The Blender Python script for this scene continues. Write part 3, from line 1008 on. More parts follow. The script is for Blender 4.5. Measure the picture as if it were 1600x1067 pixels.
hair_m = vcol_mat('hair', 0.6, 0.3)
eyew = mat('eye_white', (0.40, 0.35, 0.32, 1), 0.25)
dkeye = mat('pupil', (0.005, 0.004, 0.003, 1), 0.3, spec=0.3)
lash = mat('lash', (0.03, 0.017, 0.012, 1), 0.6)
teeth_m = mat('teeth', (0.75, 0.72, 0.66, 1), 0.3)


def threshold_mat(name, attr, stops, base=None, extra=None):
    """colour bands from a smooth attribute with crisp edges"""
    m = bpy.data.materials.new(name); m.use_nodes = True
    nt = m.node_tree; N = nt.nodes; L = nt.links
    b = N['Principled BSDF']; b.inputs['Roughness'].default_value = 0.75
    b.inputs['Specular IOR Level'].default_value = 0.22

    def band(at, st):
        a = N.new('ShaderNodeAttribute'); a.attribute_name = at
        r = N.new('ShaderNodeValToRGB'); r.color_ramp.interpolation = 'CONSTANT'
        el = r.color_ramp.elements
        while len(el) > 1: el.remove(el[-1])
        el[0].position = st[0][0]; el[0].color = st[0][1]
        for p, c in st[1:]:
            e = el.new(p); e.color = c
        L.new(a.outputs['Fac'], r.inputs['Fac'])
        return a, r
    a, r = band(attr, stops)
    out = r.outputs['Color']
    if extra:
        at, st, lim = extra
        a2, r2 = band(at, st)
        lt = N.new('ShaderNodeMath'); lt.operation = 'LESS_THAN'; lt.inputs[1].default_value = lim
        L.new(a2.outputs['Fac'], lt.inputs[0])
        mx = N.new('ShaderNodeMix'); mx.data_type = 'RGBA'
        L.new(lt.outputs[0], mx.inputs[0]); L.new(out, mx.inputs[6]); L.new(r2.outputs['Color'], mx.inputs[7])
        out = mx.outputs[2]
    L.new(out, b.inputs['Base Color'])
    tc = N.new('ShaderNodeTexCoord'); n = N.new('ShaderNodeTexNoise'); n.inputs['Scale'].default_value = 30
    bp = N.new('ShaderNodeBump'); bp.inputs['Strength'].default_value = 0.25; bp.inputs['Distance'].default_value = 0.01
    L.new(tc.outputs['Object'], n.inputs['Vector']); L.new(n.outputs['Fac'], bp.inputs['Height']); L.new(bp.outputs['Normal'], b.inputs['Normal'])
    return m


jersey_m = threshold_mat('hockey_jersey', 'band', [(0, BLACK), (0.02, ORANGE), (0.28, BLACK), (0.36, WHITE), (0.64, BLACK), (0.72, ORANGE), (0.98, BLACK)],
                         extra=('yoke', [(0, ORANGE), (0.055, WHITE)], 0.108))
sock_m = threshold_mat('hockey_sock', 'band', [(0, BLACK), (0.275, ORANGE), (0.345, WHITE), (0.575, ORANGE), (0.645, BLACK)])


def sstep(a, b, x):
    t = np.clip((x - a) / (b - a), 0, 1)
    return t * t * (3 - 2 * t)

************

* _Written request_:
Copy out the listing above, line by line and exactly, from its first line to the line holding "b.inputs['Specular IOR Level'].default_value", inclusive.

* _Exercise output_:
The Blender Python script for this scene continues. Write part 3, from line 1008 on. More parts follow. The script is for Blender 4.5. Measure the picture as if it were 1600x1067 pixels.
hair_m = vcol_mat('hair', 0.6, 0.3)
eyew = mat('eye_white', (0.40, 0.35, 0.32, 1), 0.25)
dkeye = mat('pupil', (0.005, 0.004, 0.003, 1), 0.3, spec=0.3)
lash = mat('lash', (0.03, 0.017, 0.012, 1), 0.6)
teeth_m = mat('teeth', (0.75, 0.72, 0.66, 1), 0.3)


def threshold_mat(name, attr, stops, base=None, extra=None):
    """colour bands from a smooth attribute with crisp edges"""
    m = bpy.data.materials.new(name); m.use_nodes = True
    nt = m.node_tree; N = nt.nodes; L = nt.links
    b = N['Principled BSDF']; b.inputs['Roughness'].default_value = 0.75
    b.inputs['Specular IOR Level'].default_value = 0.22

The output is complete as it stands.